The internet has also spawned a new range of media outlets, including online news sites and aggregators. Some of these, like The Huffington Post, are now established news sources. The USA has the most diverse media industry in the world, but it’s also perceived as being among the most biased. Much of that perception is inaccurate; people on the political left tend to see objective news coverage as having a right-wing bias, and vice versa. On the other hand a lot of it is accurate, especially when it comes to TV news networks. Repeated studies have concluded that NBC, Fox and CNN have varying degrees of conservative bias, while ABC, CBS and MSNBC have a liberal bias – in the case of MSNBC a very strong one. There’s concern that biased news reporting could be influencing the way Americans vote, and some evidence that this is actually happening – towns where Fox News is available show a slight but consistent increase in Republican votes.

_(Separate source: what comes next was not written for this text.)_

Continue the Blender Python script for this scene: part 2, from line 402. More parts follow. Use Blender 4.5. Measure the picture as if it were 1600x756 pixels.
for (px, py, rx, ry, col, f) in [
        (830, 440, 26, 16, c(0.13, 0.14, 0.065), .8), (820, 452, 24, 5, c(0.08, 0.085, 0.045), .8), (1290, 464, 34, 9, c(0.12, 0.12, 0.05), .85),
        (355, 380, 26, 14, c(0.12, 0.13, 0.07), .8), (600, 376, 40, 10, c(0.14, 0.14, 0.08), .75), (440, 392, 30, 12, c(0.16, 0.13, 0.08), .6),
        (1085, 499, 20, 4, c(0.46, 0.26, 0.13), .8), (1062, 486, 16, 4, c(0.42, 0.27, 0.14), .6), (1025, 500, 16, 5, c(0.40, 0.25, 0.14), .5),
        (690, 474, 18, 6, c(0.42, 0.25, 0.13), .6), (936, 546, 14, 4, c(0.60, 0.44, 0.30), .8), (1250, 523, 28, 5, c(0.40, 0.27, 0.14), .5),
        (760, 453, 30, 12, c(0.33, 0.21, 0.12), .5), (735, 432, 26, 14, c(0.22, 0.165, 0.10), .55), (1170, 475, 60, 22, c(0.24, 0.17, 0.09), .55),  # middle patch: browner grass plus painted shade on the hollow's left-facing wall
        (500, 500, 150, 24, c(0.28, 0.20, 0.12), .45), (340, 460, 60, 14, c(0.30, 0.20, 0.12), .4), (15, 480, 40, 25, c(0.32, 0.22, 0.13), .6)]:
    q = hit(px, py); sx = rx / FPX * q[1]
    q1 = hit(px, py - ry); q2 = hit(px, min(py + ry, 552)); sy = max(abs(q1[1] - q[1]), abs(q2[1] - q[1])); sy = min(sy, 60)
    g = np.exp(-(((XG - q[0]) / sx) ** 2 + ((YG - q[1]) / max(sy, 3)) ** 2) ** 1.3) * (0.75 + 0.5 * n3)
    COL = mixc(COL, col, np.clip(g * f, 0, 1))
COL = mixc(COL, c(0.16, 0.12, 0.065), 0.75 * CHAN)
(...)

In fact there’s a bigger worry, although it gets a lot less publicity. American media outlets are certainly very diverse, but the ownership of those outlets is a lot less so. Roughly 90 per cent of the media is controlled by just six corporations. Until the late 1980s there were federal laws which restricted the ability of media organizations to merge or take each other over, but deregulation made it easier for large corporations to gain a dominant place. Critics say this has reduced the quality of local news reporting. It also gives corporations a high degree of control over what gets reported; Reporters Without Borders ranks the USA as 46th in its press freedom index, relatively low for a democracy – in fact below Latvia, El Salvador and France. Overall, though, the USA is very lucky in the range of media available and Reporters Without Borders are probably being too pessimistic. Newspapers give good local coverage while the news networks are very good at a national level. World news is a weakness but the internet means English-language networks like BBC World News are easily accessed, and these fill in that gap. It’s probably easier than ever for any US citizen to stay both entertained and informed without very much effort.